■ **PROBLEM STATEMENT**
Pictures do not belong in your copy. Repeat all the other data exactly.

■ **SUPPLIED INFORMATION**
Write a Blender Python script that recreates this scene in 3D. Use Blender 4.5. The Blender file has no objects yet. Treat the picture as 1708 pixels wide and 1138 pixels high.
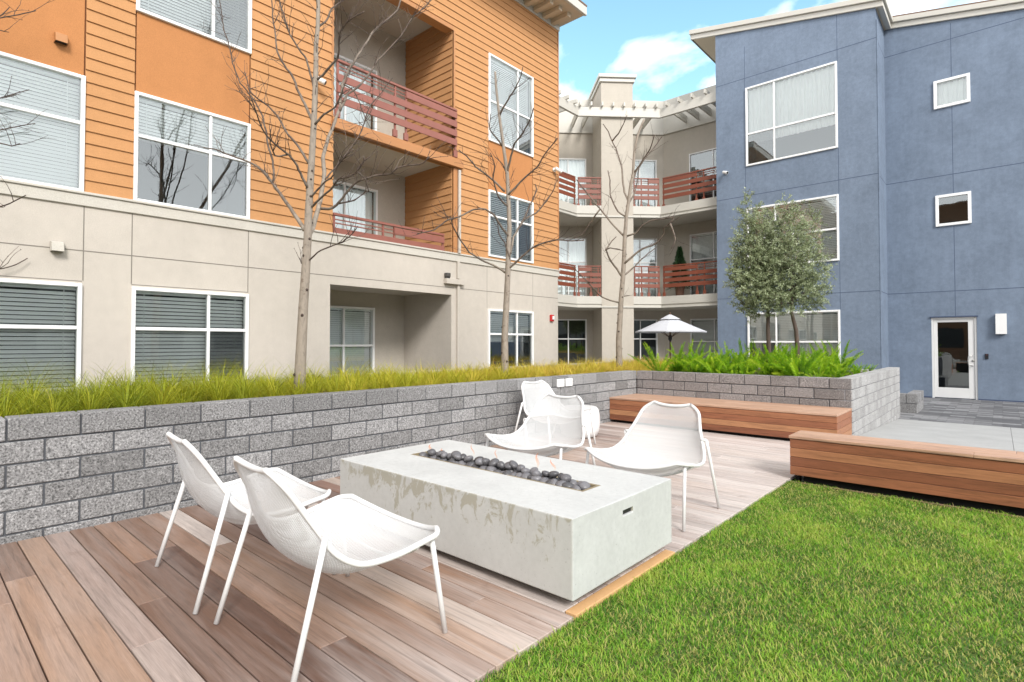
import bpy, math, random
import numpy as np
from mathutils import Vector, Matrix
R = math.radians
rnd = random.Random(7)
sc = bpy.context.scene
col = sc.collection

# ------------------------------------------------------------------ camera, sky, sun, exposure
F_PX, YAW, PITCH, CY, CX, EYE = 914.92, .72843, .0215, 552.35, 854.0, 1.35
cam = bpy.data.cameras.new("camera")
cam_o = bpy.data.objects.new("camera", cam); col.objects.link(cam_o)
cam_o.location = (0, 0, EYE)
cam_o.rotation_euler = (math.pi / 2 + PITCH, 0, YAW)
cam.sensor_width = 36.0
cam.lens = F_PX / 1708 * 36.0
cam.shift_y = (CY - 569) / 1708
cam.clip_start = .05; cam.clip_end = 2000
sc.camera = cam_o

SUN_EL, SUN_AZ = 36, 30          # azimuth: degrees from +X towards -Y
w = bpy.data.worlds.new("World"); sc.world = w; w.use_nodes = True
nt = w.node_tree; nt.nodes.clear()
N = nt.nodes.new; L = nt.links.new
def mth(op, a, b=None, tree=None, clamp=False):
    t = tree or nt
    n = t.nodes.new('ShaderNodeMath'); n.operation = op; n.use_clamp = clamp
    for i, s in enumerate((a, b)):
        if s is None: continue
        if isinstance(s, (int, float)): n.inputs[i].default_value = s
        else: t.links.new(s, n.inputs[i])
    return n.outputs[0]
sky = N('ShaderNodeTexSky'); sky.sky_type = 'NISHITA'; sky.sun_disc = False
sky.sun_elevation = R(SUN_EL); sky.sun_rotation = R(90 + SUN_AZ)
sky.air_density = 1.0; sky.dust_density = .6; sky.ozone_density = 1.5
tc = N('ShaderNodeTexCoord')
sep = N('ShaderNodeSeparateXYZ'); L(tc.outputs['Generated'], sep.inputs[0])
zz = mth('ADD', mth('MAXIMUM', sep.outputs[2], 0.0), .18)
cmb = N('ShaderNodeCombineXYZ')
L(mth('DIVIDE', sep.outputs[0], zz), cmb.inputs[0]); L(mth('DIVIDE', sep.outputs[1], zz), cmb.inputs[1])
cn = N('ShaderNodeTexNoise'); cn.inputs['Scale'].default_value = 2.3; cn.inputs['Detail'].default_value = 8
cn.inputs['Roughness'].default_value = .52; cn.inputs['Distortion'].default_value = .25
mp = N('ShaderNodeMapping'); mp.inputs['Location'].default_value = (0.4, 5.2, 0)
L(cmb.outputs[0], mp.inputs[0]); L(mp.outputs[0], cn.inputs['Vector'])
# the break of blue lies towards the far corner of the court; elsewhere it is overcast
dotn = N('ShaderNodeVectorMath'); dotn.operation = 'DOT_PRODUCT'
L(tc.outputs['Generated'], dotn.inputs[0]); dotn.inputs[1].default_value = Vector((-.50, .80, .38)).normalized()
gap = N('ShaderNodeMapRange'); gap.inputs['From Min'].default_value = .50; gap.inputs['From Max'].default_value = .80
gap.inputs['To Min'].default_value = .46; gap.inputs['To Max'].default_value = -.06
L(dotn.outputs['Value'], gap.inputs[0])
den = mth('ADD', cn.outputs[0], gap.outputs[0])
rmp = N('ShaderNodeMapRange'); rmp.inputs['From Min'].default_value = .42; rmp.inputs['From Max'].default_value = .565
L(den, rmp.inputs[0])
skc = N('ShaderNodeMix'); skc.data_type = 'RGBA'; skc.blend_type = 'MULTIPLY'; skc.inputs[0].default_value = 1
L(sky.outputs[0], skc.inputs[6]); skc.inputs[7].default_value = (1.65, 1.92, 1.5, 1)
mx = N('ShaderNodeMix'); mx.data_type = 'RGBA'
L(rmp.outputs[0], mx.inputs[0]); L(skc.outputs[2], mx.inputs[6])
# clouds are set brighter low down than overhead, throwing more light on walls
cb = N('ShaderNodeMapRange'); cb.inputs['From Min'].default_value = .05; cb.inputs['From Max'].default_value = .9; cb.inputs['To Min'].default_value = 1.25; cb.inputs['To Max'].default_value = .62
L(sep.outputs[2], cb.inputs[0])
cv = N('ShaderNodeVectorMath'); cv.operation = 'SCALE'; cv.inputs[0].default_value = (9.6, 9.75, 10.0); L(cb.outputs[0], cv.inputs[3]); L(cv.outputs[0], mx.inputs[7])
bg = N('ShaderNodeBackground'); bg.inputs[1].default_value = .10
L(mx.outputs[2], bg.inputs[0])
ow = N('ShaderNodeOutputWorld'); L(bg.outputs[0], ow.inputs[0])

sun = bpy.data.lights.new("sun", 'SUN'); sun.energy = 1.6; sun.angle = R(17); sun.color = (1, .965, .92)
sun_o = bpy.data.objects.new("sun", sun); col.objects.link(sun_o)
sd = Vector((math.cos(R(SUN_EL)) * math.cos(R(SUN_AZ)), -math.cos(R(SUN_EL)) * math.sin(R(SUN_AZ)), math.sin(R(SUN_EL))))
sun_o.rotation_euler = (-sd).to_track_quat('-Z', 'Y').to_euler()

sc.view_settings.view_transform = 'Standard'; sc.view_settings.look = 'None'
sc.view_settings.exposure = 1.17; sc.view_settings.gamma = 1
sc.render.engine = 'CYCLES'
sc.cycles.max_bounces = 8; sc.cycles.transparent_max_bounces = 24
sc.cycles.diffuse_bounces = 4; sc.cycles.glossy_bounces = 3
sc.cycles.use_denoising = True

# ------------------------------------------------------------------ camera maths (pixels of the photograph to points)
cyw, syw, cp_, sp_ = math.cos(YAW), math.sin(YAW), math.cos(PITCH), math.sin(PITCH)
_A = np.stack([np.array([[1, 0, 0], [0, cp_, sp_], [0, -sp_, cp_]]) @ v for v in
               (np.array([cyw, 0, -syw]), np.array([syw, 0, cyw]), np.array([0, -1., 0]))], 1)
FWD = np.array([-syw, cyw, 0])
def ray(x, y): return _A.T @ np.array([(x - CX) / F_PX, (y - CY) / F_PX, 1.])
def at_depth(x, y, D):
    d = ray(x, y); return np.array([0, 0, EYE]) + d * D / d.dot(FWD)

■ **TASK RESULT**
Write a Blender Python script that recreates this scene in 3D. Use Blender 4.5. The Blender file has no objects yet. Treat the picture as 1708 pixels wide and 1138 pixels high.
import bpy, math, random
import numpy as np
from mathutils import Vector, Matrix
R = math.radians
rnd = random.Random(7)
sc = bpy.context.scene
col = sc.collection

# ------------------------------------------------------------------ camera, sky, sun, exposure
F_PX, YAW, PITCH, CY, CX, EYE = 914.92, .72843, .0215, 552.35, 854.0, 1.35
cam = bpy.data.cameras.new("camera")
cam_o = bpy.data.objects.new("camera", cam); col.objects.link(cam_o)
cam_o.location = (0, 0, EYE)
cam_o.rotation_euler = (math.pi / 2 + PITCH, 0, YAW)
cam.sensor_width = 36.0
cam.lens = F_PX / 1708 * 36.0
cam.shift_y = (CY - 569) / 1708
cam.clip_start = .05; cam.clip_end = 2000
sc.camera = cam_o

SUN_EL, SUN_AZ = 36, 30          # azimuth: degrees from +X towards -Y
w = bpy.data.worlds.new("World"); sc.world = w; w.use_nodes = True
nt = w.node_tree; nt.nodes.clear()
N = nt.nodes.new; L = nt.links.new
def mth(op, a, b=None, tree=None, clamp=False):
    t = tree or nt
    n = t.nodes.new('ShaderNodeMath'); n.operation = op; n.use_clamp = clamp
    for i, s in enumerate((a, b)):
        if s is None: continue
        if isinstance(s, (int, float)): n.inputs[i].default_value = s
        else: t.links.new(s, n.inputs[i])
    return n.outputs[0]
sky = N('ShaderNodeTexSky'); sky.sky_type = 'NISHITA'; sky.sun_disc = False
sky.sun_elevation = R(SUN_EL); sky.sun_rotation = R(90 + SUN_AZ)
sky.air_density = 1.0; sky.dust_density = .6; sky.ozone_density = 1.5
tc = N('ShaderNodeTexCoord')
sep = N('ShaderNodeSeparateXYZ'); L(tc.outputs['Generated'], sep.inputs[0])
zz = mth('ADD', mth('MAXIMUM', sep.outputs[2], 0.0), .18)
cmb = N('ShaderNodeCombineXYZ')
L(mth('DIVIDE', sep.outputs[0], zz), cmb.inputs[0]); L(mth('DIVIDE', sep.outputs[1], zz), cmb.inputs[1])
cn = N('ShaderNodeTexNoise'); cn.inputs['Scale'].default_value = 2.3; cn.inputs['Detail'].default_value = 8
cn.inputs['Roughness'].default_value = .52; cn.inputs['Distortion'].default_value = .25
mp = N('ShaderNodeMapping'); mp.inputs['Location'].default_value = (0.4, 5.2, 0)
L(cmb.outputs[0], mp.inputs[0]); L(mp.outputs[0], cn.inputs['Vector'])
# the break of blue lies towards the far corner of the court; elsewhere it is overcast
dotn = N('ShaderNodeVectorMath'); dotn.operation = 'DOT_PRODUCT'
L(tc.outputs['Generated'], dotn.inputs[0]); dotn.inputs[1].default_value = Vector((-.50, .80, .38)).normalized()
gap = N('ShaderNodeMapRange'); gap.inputs['From Min'].default_value = .50; gap.inputs['From Max'].default_value = .80
gap.inputs['To Min'].default_value = .46; gap.inputs['To Max'].default_value = -.06
L(dotn.outputs['Value'], gap.inputs[0])
den = mth('ADD', cn.outputs[0], gap.outputs[0])
rmp = N('ShaderNodeMapRange'); rmp.inputs['From Min'].default_value = .42; rmp.inputs['From Max'].default_value = .565
L(den, rmp.inputs[0])
skc = N('ShaderNodeMix'); skc.data_type = 'RGBA'; skc.blend_type = 'MULTIPLY'; skc.inputs[0].default_value = 1
L(sky.outputs[0], skc.inputs[6]); skc.inputs[7].default_value = (1.65, 1.92, 1.5, 1)
mx = N('ShaderNodeMix'); mx.data_type = 'RGBA'
L(rmp.outputs[0], mx.inputs[0]); L(skc.outputs[2], mx.inputs[6])
# clouds are set brighter low down than overhead, throwing more light on walls
cb = N('ShaderNodeMapRange'); cb.inputs['From Min'].default_value = .05; cb.inputs['From Max'].default_value = .9; cb.inputs['To Min'].default_value = 1.25; cb.inputs['To Max'].default_value = .62
L(sep.outputs[2], cb.inputs[0])
cv = N('ShaderNodeVectorMath'); cv.operation = 'SCALE'; cv.inputs[0].default_value = (9.6, 9.75, 10.0); L(cb.outputs[0], cv.inputs[3]); L(cv.outputs[0], mx.inputs[7])
bg = N('ShaderNodeBackground'); bg.inputs[1].default_value = .10
L(mx.outputs[2], bg.inputs[0])
ow = N('ShaderNodeOutputWorld'); L(bg.outputs[0], ow.inputs[0])

sun = bpy.data.lights.new("sun", 'SUN'); sun.energy = 1.6; sun.angle = R(17); sun.color = (1, .965, .92)
sun_o = bpy.data.objects.new("sun", sun); col.objects.link(sun_o)
sd = Vector((math.cos(R(SUN_EL)) * math.cos(R(SUN_AZ)), -math.cos(R(SUN_EL)) * math.sin(R(SUN_AZ)), math.sin(R(SUN_EL))))
sun_o.rotation_euler = (-sd).to_track_quat('-Z', 'Y').to_euler()

sc.view_settings.view_transform = 'Standard'; sc.view_settings.look = 'None'
sc.view_settings.exposure = 1.17; sc.view_settings.gamma = 1
sc.render.engine = 'CYCLES'
sc.cycles.max_bounces = 8; sc.cycles.transparent_max_bounces = 24
sc.cycles.diffuse_bounces = 4; sc.cycles.glossy_bounces = 3
sc.cycles.use_denoising = True

# ------------------------------------------------------------------ camera maths (pixels of the photograph to points)
cyw, syw, cp_, sp_ = math.cos(YAW), math.sin(YAW), math.cos(PITCH), math.sin(PITCH)
_A = np.stack([np.array([[1, 0, 0], [0, cp_, sp_], [0, -sp_, cp_]]) @ v for v in
               (np.array([cyw, 0, -syw]), np.array([syw, 0, cyw]), np.array([0, -1., 0]))], 1)
FWD = np.array([-syw, cyw, 0])
def ray(x, y): return _A.T @ np.array([(x - CX) / F_PX, (y - CY) / F_PX, 1.])
def at_depth(x, y, D):
    d = ray(x, y); return np.array([0, 0, EYE]) + d * D / d.dot(FWD)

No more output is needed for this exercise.